**Information shown:**
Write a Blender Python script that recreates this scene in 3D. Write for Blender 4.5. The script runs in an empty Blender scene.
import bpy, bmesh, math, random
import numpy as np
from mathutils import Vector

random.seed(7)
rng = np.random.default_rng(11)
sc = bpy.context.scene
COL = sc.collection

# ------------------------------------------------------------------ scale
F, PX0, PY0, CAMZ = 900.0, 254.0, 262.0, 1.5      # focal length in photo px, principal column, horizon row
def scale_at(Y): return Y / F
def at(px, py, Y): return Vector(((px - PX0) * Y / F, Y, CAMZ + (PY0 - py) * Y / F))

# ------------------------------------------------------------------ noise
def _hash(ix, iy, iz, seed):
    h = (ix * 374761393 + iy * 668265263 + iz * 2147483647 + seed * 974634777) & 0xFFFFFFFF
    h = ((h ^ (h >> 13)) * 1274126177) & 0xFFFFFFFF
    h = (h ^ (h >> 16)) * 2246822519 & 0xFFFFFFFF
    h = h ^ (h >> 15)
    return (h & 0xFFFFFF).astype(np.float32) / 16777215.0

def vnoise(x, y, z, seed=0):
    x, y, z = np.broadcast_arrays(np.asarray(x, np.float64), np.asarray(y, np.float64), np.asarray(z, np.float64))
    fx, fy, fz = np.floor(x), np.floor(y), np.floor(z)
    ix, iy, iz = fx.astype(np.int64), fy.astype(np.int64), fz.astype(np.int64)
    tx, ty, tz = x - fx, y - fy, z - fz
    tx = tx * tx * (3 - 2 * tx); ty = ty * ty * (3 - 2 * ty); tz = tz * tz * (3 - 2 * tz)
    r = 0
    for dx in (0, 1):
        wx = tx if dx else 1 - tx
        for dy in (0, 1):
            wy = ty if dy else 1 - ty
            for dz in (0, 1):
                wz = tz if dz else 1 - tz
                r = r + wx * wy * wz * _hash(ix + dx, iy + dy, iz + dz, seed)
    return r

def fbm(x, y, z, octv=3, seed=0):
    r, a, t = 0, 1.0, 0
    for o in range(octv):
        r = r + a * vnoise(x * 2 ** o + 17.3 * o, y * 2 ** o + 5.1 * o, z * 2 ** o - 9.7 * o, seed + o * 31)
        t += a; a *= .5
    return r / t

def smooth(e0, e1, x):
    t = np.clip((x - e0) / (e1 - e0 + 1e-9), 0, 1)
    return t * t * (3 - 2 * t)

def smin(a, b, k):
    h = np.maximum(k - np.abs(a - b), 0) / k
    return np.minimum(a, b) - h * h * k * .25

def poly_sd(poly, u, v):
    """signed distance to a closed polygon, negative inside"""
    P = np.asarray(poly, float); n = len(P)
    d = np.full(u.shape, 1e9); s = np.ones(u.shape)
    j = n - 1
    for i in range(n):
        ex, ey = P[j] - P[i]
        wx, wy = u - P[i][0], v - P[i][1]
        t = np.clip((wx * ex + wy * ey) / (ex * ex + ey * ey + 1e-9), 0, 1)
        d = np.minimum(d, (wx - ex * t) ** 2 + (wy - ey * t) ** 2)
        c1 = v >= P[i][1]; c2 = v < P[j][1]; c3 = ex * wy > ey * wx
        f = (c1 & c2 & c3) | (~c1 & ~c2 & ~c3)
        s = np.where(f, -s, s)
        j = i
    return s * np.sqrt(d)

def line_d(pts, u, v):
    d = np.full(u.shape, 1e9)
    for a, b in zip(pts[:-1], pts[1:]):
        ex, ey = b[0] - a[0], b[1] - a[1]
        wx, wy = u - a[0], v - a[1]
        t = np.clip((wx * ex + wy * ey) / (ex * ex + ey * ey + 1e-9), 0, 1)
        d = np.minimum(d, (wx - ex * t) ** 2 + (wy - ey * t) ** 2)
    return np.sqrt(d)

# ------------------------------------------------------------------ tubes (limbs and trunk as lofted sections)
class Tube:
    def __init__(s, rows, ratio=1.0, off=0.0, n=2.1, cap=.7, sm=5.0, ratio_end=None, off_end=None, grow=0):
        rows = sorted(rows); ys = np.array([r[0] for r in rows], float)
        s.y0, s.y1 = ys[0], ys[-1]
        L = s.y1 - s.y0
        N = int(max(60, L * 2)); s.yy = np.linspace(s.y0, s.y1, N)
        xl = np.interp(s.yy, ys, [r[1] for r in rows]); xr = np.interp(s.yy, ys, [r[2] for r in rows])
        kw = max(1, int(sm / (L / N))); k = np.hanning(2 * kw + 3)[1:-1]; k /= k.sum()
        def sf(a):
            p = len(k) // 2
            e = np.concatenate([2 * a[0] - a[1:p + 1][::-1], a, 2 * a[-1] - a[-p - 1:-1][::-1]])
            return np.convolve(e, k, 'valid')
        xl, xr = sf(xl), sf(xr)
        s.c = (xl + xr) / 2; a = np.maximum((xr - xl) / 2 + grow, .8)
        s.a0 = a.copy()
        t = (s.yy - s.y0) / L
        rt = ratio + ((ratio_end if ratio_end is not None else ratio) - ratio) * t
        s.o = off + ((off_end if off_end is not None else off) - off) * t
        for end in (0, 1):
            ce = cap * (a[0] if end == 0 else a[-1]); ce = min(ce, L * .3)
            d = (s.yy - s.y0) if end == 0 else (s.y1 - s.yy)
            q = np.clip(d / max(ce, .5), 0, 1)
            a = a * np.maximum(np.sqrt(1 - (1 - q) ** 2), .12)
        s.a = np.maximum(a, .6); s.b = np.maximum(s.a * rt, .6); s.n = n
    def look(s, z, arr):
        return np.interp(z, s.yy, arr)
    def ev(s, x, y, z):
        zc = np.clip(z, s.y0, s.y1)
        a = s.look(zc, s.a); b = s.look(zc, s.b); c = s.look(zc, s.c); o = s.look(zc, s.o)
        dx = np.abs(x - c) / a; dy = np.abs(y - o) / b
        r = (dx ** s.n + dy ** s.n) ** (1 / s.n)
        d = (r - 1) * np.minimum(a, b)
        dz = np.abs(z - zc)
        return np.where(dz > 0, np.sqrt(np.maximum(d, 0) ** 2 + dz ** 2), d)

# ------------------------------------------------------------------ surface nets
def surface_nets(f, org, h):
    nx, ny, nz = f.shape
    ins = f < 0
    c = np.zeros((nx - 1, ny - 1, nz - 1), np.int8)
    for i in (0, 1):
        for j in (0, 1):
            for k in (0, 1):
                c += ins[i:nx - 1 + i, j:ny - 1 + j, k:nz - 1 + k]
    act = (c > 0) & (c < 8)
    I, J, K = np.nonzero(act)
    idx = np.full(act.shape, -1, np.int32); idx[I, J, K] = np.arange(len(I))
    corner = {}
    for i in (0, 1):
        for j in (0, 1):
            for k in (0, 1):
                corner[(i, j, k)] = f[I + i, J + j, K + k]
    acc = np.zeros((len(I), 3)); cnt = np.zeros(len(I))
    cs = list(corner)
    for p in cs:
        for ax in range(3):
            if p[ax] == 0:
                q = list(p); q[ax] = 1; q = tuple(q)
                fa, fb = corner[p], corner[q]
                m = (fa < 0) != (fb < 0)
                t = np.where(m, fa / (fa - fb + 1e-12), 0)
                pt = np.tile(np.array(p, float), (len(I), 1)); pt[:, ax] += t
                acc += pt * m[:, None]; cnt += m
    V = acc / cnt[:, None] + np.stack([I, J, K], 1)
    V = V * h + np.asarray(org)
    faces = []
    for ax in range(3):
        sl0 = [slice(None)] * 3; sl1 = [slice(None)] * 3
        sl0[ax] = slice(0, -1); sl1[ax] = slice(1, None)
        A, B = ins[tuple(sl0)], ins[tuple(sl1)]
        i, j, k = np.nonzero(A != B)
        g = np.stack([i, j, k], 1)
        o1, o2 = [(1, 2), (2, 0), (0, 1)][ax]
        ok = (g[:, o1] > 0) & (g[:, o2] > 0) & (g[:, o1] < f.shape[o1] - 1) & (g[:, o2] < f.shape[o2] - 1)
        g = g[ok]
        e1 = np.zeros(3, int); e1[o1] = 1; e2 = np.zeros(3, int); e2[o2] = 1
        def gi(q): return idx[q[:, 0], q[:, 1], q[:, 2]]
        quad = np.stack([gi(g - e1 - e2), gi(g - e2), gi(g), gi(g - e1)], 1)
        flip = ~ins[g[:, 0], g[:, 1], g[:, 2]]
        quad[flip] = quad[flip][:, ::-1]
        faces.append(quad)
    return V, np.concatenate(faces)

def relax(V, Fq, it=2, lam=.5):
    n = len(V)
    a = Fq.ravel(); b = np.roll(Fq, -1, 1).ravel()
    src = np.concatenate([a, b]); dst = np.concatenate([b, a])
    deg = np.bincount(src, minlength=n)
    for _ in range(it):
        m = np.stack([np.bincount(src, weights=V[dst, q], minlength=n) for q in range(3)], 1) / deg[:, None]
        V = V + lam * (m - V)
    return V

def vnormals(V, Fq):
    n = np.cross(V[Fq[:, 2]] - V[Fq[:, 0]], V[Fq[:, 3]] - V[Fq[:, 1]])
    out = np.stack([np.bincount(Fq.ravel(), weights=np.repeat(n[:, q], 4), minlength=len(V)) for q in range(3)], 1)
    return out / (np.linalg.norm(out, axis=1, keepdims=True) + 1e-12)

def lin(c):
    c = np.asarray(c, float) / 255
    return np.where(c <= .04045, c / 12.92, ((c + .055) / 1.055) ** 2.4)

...

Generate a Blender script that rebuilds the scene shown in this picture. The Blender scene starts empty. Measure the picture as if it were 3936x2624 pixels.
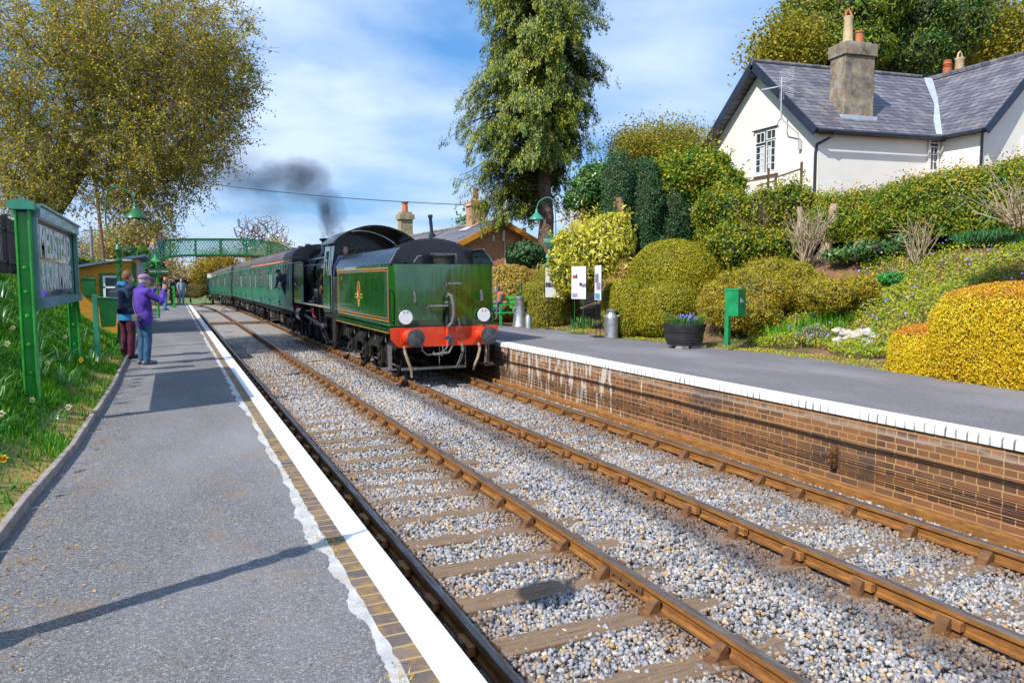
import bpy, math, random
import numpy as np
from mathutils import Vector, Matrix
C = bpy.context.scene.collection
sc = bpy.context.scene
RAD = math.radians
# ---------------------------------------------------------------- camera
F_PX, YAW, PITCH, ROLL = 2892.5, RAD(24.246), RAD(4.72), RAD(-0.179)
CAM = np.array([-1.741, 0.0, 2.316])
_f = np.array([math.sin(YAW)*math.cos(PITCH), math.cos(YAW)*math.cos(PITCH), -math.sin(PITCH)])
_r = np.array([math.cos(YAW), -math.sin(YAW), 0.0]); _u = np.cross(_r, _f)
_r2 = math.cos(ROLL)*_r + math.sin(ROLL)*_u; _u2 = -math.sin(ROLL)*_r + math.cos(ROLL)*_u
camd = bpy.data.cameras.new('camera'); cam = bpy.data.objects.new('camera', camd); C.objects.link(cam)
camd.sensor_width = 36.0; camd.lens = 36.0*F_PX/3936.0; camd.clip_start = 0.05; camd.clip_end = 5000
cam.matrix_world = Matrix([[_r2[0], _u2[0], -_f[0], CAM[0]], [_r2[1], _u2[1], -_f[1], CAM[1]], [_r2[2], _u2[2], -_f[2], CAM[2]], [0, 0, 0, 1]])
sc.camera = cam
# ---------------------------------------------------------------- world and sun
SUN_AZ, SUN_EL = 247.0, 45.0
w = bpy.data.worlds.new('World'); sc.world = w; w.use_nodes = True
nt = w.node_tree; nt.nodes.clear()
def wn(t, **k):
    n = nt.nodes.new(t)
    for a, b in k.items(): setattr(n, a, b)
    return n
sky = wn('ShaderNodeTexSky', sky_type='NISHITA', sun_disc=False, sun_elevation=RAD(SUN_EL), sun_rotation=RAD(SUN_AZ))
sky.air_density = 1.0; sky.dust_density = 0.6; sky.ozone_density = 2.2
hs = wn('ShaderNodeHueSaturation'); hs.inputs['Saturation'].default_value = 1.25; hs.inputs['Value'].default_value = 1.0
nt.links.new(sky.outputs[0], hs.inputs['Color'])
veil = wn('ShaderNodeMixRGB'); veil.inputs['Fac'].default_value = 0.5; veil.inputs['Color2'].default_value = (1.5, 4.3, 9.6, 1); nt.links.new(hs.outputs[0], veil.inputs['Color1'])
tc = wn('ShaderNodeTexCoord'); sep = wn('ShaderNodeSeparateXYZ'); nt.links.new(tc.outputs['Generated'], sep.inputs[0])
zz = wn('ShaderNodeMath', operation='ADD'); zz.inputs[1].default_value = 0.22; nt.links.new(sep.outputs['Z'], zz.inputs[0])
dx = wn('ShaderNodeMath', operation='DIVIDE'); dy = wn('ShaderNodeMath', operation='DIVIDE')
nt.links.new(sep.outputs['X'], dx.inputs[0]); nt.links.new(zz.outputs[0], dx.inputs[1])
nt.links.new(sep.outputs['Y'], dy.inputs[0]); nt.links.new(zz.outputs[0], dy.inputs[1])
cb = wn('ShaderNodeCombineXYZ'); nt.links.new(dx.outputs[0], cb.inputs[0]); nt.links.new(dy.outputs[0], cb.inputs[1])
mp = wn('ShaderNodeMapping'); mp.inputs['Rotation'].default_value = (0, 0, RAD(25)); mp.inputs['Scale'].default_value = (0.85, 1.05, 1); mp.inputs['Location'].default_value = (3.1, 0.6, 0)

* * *

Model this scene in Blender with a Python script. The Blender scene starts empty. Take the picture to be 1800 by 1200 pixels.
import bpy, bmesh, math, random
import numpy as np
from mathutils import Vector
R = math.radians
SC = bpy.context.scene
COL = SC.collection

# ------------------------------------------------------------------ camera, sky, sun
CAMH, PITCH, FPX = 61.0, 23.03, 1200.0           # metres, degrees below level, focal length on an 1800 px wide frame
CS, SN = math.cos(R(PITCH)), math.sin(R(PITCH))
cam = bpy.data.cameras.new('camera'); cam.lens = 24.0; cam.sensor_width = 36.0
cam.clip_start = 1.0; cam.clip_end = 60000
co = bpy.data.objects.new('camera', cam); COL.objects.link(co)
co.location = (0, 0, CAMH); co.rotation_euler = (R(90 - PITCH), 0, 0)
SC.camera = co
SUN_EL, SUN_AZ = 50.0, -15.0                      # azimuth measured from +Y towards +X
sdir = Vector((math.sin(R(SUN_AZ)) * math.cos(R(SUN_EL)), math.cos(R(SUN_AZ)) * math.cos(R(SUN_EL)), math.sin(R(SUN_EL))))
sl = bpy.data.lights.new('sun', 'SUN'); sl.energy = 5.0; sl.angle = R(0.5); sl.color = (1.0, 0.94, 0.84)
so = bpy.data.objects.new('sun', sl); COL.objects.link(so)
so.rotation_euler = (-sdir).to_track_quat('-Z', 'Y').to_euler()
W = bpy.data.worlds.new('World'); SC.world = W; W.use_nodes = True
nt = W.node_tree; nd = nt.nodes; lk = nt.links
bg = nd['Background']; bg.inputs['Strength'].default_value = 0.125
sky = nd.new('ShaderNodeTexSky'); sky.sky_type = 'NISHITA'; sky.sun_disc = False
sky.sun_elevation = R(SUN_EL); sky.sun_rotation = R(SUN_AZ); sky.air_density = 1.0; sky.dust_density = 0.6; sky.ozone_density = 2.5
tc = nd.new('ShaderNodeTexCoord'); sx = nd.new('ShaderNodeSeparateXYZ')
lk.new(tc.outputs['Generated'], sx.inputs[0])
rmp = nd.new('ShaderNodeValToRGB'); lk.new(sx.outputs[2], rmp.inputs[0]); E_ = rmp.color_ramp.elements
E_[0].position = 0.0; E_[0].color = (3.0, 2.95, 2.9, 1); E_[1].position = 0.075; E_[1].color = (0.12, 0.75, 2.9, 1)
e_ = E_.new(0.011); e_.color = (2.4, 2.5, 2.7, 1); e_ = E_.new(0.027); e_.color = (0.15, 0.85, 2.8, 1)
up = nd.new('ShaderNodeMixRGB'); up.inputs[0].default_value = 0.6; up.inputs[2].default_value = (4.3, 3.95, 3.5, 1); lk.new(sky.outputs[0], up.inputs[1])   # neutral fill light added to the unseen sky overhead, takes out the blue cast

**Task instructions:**
Reproduce the lines exactly, from the line that contains "Write a Blender" through the line that contains "def at(px, py, Y): return", and nothing more.

**Task solution:**
Write a Blender Python script that recreates this scene in 3D. Write for Blender 4.5. The script runs in an empty Blender scene.
import bpy, bmesh, math, random
import numpy as np
from mathutils import Vector

random.seed(7)
rng = np.random.default_rng(11)
sc = bpy.context.scene
COL = sc.collection

# ------------------------------------------------------------------ scale
F, PX0, PY0, CAMZ = 900.0, 254.0, 262.0, 1.5      # focal length in photo px, principal column, horizon row
def scale_at(Y): return Y / F
def at(px, py, Y): return Vector(((px - PX0) * Y / F, Y, CAMZ + (PY0 - py) * Y / F))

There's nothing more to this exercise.